_Supplied data_
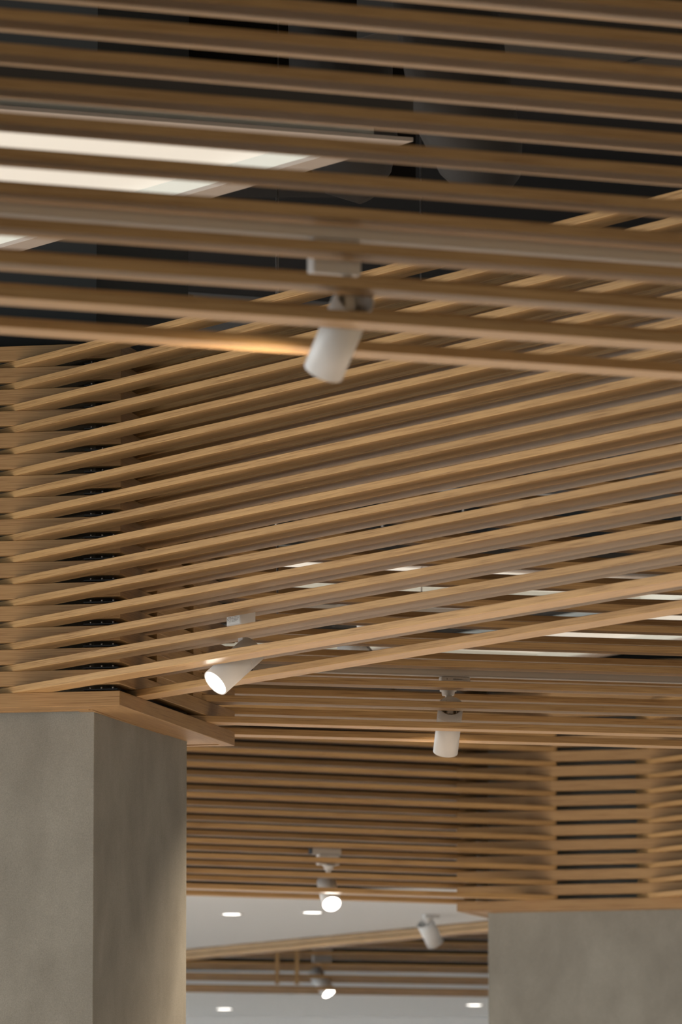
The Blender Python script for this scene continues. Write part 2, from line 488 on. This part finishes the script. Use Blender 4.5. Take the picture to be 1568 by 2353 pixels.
# ---------------------------------------------------------------- spotlights
def spotlight(label, lens, axis, ang, hook, R=0.048, L=0.185, lit=0.0, adapter=None, cut=None, zrail=3.988, stem_dx=0.0, sticker=False, print_row=False, off=0.0, spread=168, dip=0.034, cup=True, top=0.001, stem=0.011, aw=0.018, sx=0.0):
    """lens: centre of the light opening; axis: aiming direction; hook: plan point under the rail."""
    ax = Vector(axis).normalized()
    lens = Vector(lens)
    root = thing('track_spotlight', label, 'spotlight', (hook[0], hook[1], zrail), 0.0, 'white cylindrical track spotlights')
    base = Vector((hook[0], hook[1], zrail))
    dx, dy = d2(ang); rz = math.atan2(dy, dx)
    al, ah = adapter or (0.115, 0.055)
    # adapter box under the rail
    link('adapter', box_me('adapter', (-al * 0.28 + off, -aw, -ah), (al * 0.72 + off, aw, -top), 0.003), M['white'], root, (0, 0, 0), rz)
    if sticker:
        x0 = -al * 0.28 + off + 0.004
        x1 = x0 + al - 0.008
        st = link('sticker', box_me('sticker', (x0, -aw - 0.0005, -ah + 0.005), (x1, -aw, -top - 0.004)), M['sticker'], root, (0, 0, 0), rz)
        bm = bmesh.new()
        rr = random.Random(3)
        for row in range(9):
            x = x0 + 0.004
            zz = -top - 0.008 - row * 0.0046
            while x < x1 - 0.006:
                wd = rr.uniform(0.0015, 0.0055)
                if rr.random() < 0.55:
                    add_box(bm, (x, -aw - 0.0008, zz - 0.0016), (x + wd, -aw - 0.0004, zz))
                x += wd + 0.0028
        link('print', finish(bm, 'print'), M['ink'], st)
    if print_row:
        bm = bmesh.new()
        rr = random.Random(5)
        x = -al * 0.28 + off + 0.045
        while x < al * 0.72 + off - 0.030:
            wd = rr.uniform(0.0022, 0.0034)
            add_box(bm, (x, -0.0183, -0.0125), (x + wd, -0.0178, -0.0125 + rr.uniform(0.003, 0.0042)))
            x += wd + 0.0011
        while x < al * 0.72 + off - 0.012:
            add_box(bm, (x, -0.0183, -0.0128), (x + 0.0017, -0.0178, -0.0112)); x += 0.0024
        add_box(bm, (-al * 0.28 + off + 0.020, -0.0183, -0.013), (-al * 0.28 + off + 0.0225, -0.0178, -0.0065))
        link('print', finish(bm, 'print_row'), M['ink'], root, (0, 0, 0), rz)
    cupm = tube_me('swivel_cup', [(0, 0, -ah), (0, 0, -ah - 0.006), (0, 0, -ah - 0.006), (0, 0, -ah - 0.022)], [0.031, 0.031, 0.025, 0.022], 24)
    if cup:
        link('swivel_cup', cupm, M['white'], root)
    # body frame: local +Z runs from the lens back along the body
    zc = -ax
    ref = Vector(cut) if cut else Vector((0, 0, 1))
    yc = (ref - zc * ref.dot(zc)).normalized()
    xc = yc.cross(zc)
    rot = Matrix((xc, yc, zc)).transposed()
    bm = bmesh.new(); n = 40
    def ring(r, f):
        return [bm.verts.new((r * math.cos(a), r * math.sin(a), f(math.sin(a)))) for a in [2 * math.pi * k / n for k in range(n)]]
    top = lambda s: L - dip * (0.5 + 0.5 * s) * (1 if s > -2 else 0)
    rings = [ring(R - 0.004, lambda s: 0.012), ring(R - 0.0035, lambda s: 0.0), ring(R, lambda s: 0.0008), ring(R, top),
             ring(R - 0.0035, top), ring(R - 0.0035, lambda s: L - 0.065)]
    for a, b in zip(rings, rings[1:]):
        for k in range(n):
            bm.faces.new((a[k], a[(k + 1) % n], b[(k + 1) % n], b[k]))
    body = link('lamp_body', finish(bm, 'lamp_body', True), M['white'], root)
    body.rotation_mode = 'QUATERNION'
    body.rotation_quaternion = rot.to_quaternion()
    body.location = lens - base
    # ribbed heat sink inside the scooped back
    bm = bmesh.new()
    add_tube(bm, [(0, 0, L - 0.066), (0, 0, L - 0.060)], R - 0.0036, 32)
    for i in range(-3, 4):
        hw = math.sqrt(max(0, (R - 0.006) ** 2 - (i * 0.012) ** 2))
        add_box(bm, (i * 0.012 - 0.0015, -hw, L - 0.060), (i * 0.012 + 0.0015, hw, L - 0.046))
    link('heat_sink', finish(bm, 'heat_sink'), M['white_inner'], body)
    link('groove_ring', tube_me('groove_ring', [(0, 0, L * 0.70), (0, 0, L * 0.70 + 0.0012)], R + 0.0003, 40), M['white_inner'], body)
    bm = bmesh.new()
    add_tube(bm, [(0, 0, 0.004), (0, 0, 0.008)], R - 0.0042, 40)
    link('lens', finish(bm, 'lens'), M['lens_on'] if lit else M['down_on'], body)
    # flat stem from the swivel cup into the back of the body
    pv = lens + zc * (L - 0.050) - base
    t0 = Vector((dx * sx, dy * sx, -ah + 0.004))
    bm = bmesh.new()
    d = (pv - t0)
    u = Vector((dx, dy, 0))
    vv = Vector((-dy, dx, 0))
    vs = []
    for p in (t0, pv):
        for s1, s2 in ((-1, -1), (1, -1), (1, 1), (-1, 1)):
            vs.append(bm.verts.new(p + u * stem * s1 + vv * 0.006 * s2))
    for q4 in ((0, 1, 2, 3), (4, 5, 6, 7), (0, 1, 5, 4), (1, 2, 6, 5), (2, 3, 7, 6), (3, 0, 4, 7)):
        bm.faces.new([vs[i] for i in q4])
    link('stem', finish(bm, 'stem'), M['white'], root)
    # its own light
    ld = bpy.data.lights.new('spot_beam', 'SPOT')
    ld.energy = lit * 3.5 if lit else 300
    ld.color = (1.0, 0.77, 0.54)
    ld.spot_size = math.radians(spread); ld.spot_blend = 0.85
    ld.shadow_soft_size = R * 0.8
    lo = bpy.data.objects.new('spot_beam', ld); C.objects.link(lo)
    lo.parent = root
    lo.rotation_mode = 'QUATERNION'
    lo.rotation_quaternion = ax.to_track_quat('-Z', 'Y')
    lo.location = lens + ax * 0.012 - base
    return root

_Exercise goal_
Set down the complete material exactly, but do not include the images.

_Full response_
The Blender Python script for this scene continues. Write part 2, from line 488 on. This part finishes the script. Use Blender 4.5. Take the picture to be 1568 by 2353 pixels.
# ---------------------------------------------------------------- spotlights
def spotlight(label, lens, axis, ang, hook, R=0.048, L=0.185, lit=0.0, adapter=None, cut=None, zrail=3.988, stem_dx=0.0, sticker=False, print_row=False, off=0.0, spread=168, dip=0.034, cup=True, top=0.001, stem=0.011, aw=0.018, sx=0.0):
    """lens: centre of the light opening; axis: aiming direction; hook: plan point under the rail."""
    ax = Vector(axis).normalized()
    lens = Vector(lens)
    root = thing('track_spotlight', label, 'spotlight', (hook[0], hook[1], zrail), 0.0, 'white cylindrical track spotlights')
    base = Vector((hook[0], hook[1], zrail))
    dx, dy = d2(ang); rz = math.atan2(dy, dx)
    al, ah = adapter or (0.115, 0.055)
    # adapter box under the rail
    link('adapter', box_me('adapter', (-al * 0.28 + off, -aw, -ah), (al * 0.72 + off, aw, -top), 0.003), M['white'], root, (0, 0, 0), rz)
    if sticker:
        x0 = -al * 0.28 + off + 0.004
        x1 = x0 + al - 0.008
        st = link('sticker', box_me('sticker', (x0, -aw - 0.0005, -ah + 0.005), (x1, -aw, -top - 0.004)), M['sticker'], root, (0, 0, 0), rz)
        bm = bmesh.new()
        rr = random.Random(3)
        for row in range(9):
            x = x0 + 0.004
            zz = -top - 0.008 - row * 0.0046
            while x < x1 - 0.006:
                wd = rr.uniform(0.0015, 0.0055)
                if rr.random() < 0.55:
                    add_box(bm, (x, -aw - 0.0008, zz - 0.0016), (x + wd, -aw - 0.0004, zz))
                x += wd + 0.0028
        link('print', finish(bm, 'print'), M['ink'], st)
    if print_row:
        bm = bmesh.new()
        rr = random.Random(5)
        x = -al * 0.28 + off + 0.045
        while x < al * 0.72 + off - 0.030:
            wd = rr.uniform(0.0022, 0.0034)
            add_box(bm, (x, -0.0183, -0.0125), (x + wd, -0.0178, -0.0125 + rr.uniform(0.003, 0.0042)))
            x += wd + 0.0011
        while x < al * 0.72 + off - 0.012:
            add_box(bm, (x, -0.0183, -0.0128), (x + 0.0017, -0.0178, -0.0112)); x += 0.0024
        add_box(bm, (-al * 0.28 + off + 0.020, -0.0183, -0.013), (-al * 0.28 + off + 0.0225, -0.0178, -0.0065))
        link('print', finish(bm, 'print_row'), M['ink'], root, (0, 0, 0), rz)
    cupm = tube_me('swivel_cup', [(0, 0, -ah), (0, 0, -ah - 0.006), (0, 0, -ah - 0.006), (0, 0, -ah - 0.022)], [0.031, 0.031, 0.025, 0.022], 24)
    if cup:
        link('swivel_cup', cupm, M['white'], root)
    # body frame: local +Z runs from the lens back along the body
    zc = -ax
    ref = Vector(cut) if cut else Vector((0, 0, 1))
    yc = (ref - zc * ref.dot(zc)).normalized()
    xc = yc.cross(zc)
    rot = Matrix((xc, yc, zc)).transposed()
    bm = bmesh.new(); n = 40
    def ring(r, f):
        return [bm.verts.new((r * math.cos(a), r * math.sin(a), f(math.sin(a)))) for a in [2 * math.pi * k / n for k in range(n)]]
    top = lambda s: L - dip * (0.5 + 0.5 * s) * (1 if s > -2 else 0)
    rings = [ring(R - 0.004, lambda s: 0.012), ring(R - 0.0035, lambda s: 0.0), ring(R, lambda s: 0.0008), ring(R, top),
             ring(R - 0.0035, top), ring(R - 0.0035, lambda s: L - 0.065)]
    for a, b in zip(rings, rings[1:]):
        for k in range(n):
            bm.faces.new((a[k], a[(k + 1) % n], b[(k + 1) % n], b[k]))
    body = link('lamp_body', finish(bm, 'lamp_body', True), M['white'], root)
    body.rotation_mode = 'QUATERNION'
    body.rotation_quaternion = rot.to_quaternion()
    body.location = lens - base
    # ribbed heat sink inside the scooped back
    bm = bmesh.new()
    add_tube(bm, [(0, 0, L - 0.066), (0, 0, L - 0.060)], R - 0.0036, 32)
    for i in range(-3, 4):
        hw = math.sqrt(max(0, (R - 0.006) ** 2 - (i * 0.012) ** 2))
        add_box(bm, (i * 0.012 - 0.0015, -hw, L - 0.060), (i * 0.012 + 0.0015, hw, L - 0.046))
    link('heat_sink', finish(bm, 'heat_sink'), M['white_inner'], body)
    link('groove_ring', tube_me('groove_ring', [(0, 0, L * 0.70), (0, 0, L * 0.70 + 0.0012)], R + 0.0003, 40), M['white_inner'], body)
    bm = bmesh.new()
    add_tube(bm, [(0, 0, 0.004), (0, 0, 0.008)], R - 0.0042, 40)
    link('lens', finish(bm, 'lens'), M['lens_on'] if lit else M['down_on'], body)
    # flat stem from the swivel cup into the back of the body
    pv = lens + zc * (L - 0.050) - base
    t0 = Vector((dx * sx, dy * sx, -ah + 0.004))
    bm = bmesh.new()
    d = (pv - t0)
    u = Vector((dx, dy, 0))
    vv = Vector((-dy, dx, 0))
    vs = []
    for p in (t0, pv):
        for s1, s2 in ((-1, -1), (1, -1), (1, 1), (-1, 1)):
            vs.append(bm.verts.new(p + u * stem * s1 + vv * 0.006 * s2))
    for q4 in ((0, 1, 2, 3), (4, 5, 6, 7), (0, 1, 5, 4), (1, 2, 6, 5), (2, 3, 7, 6), (3, 0, 4, 7)):
        bm.faces.new([vs[i] for i in q4])
    link('stem', finish(bm, 'stem'), M['white'], root)
    # its own light
    ld = bpy.data.lights.new('spot_beam', 'SPOT')
    ld.energy = lit * 3.5 if lit else 300
    ld.color = (1.0, 0.77, 0.54)
    ld.spot_size = math.radians(spread); ld.spot_blend = 0.85
    ld.shadow_soft_size = R * 0.8
    lo = bpy.data.objects.new('spot_beam', ld); C.objects.link(lo)
    lo.parent = root
    lo.rotation_mode = 'QUATERNION'
    lo.rotation_quaternion = ax.to_track_quat('-Z', 'Y')
    lo.location = lens + ax * 0.012 - base
    return root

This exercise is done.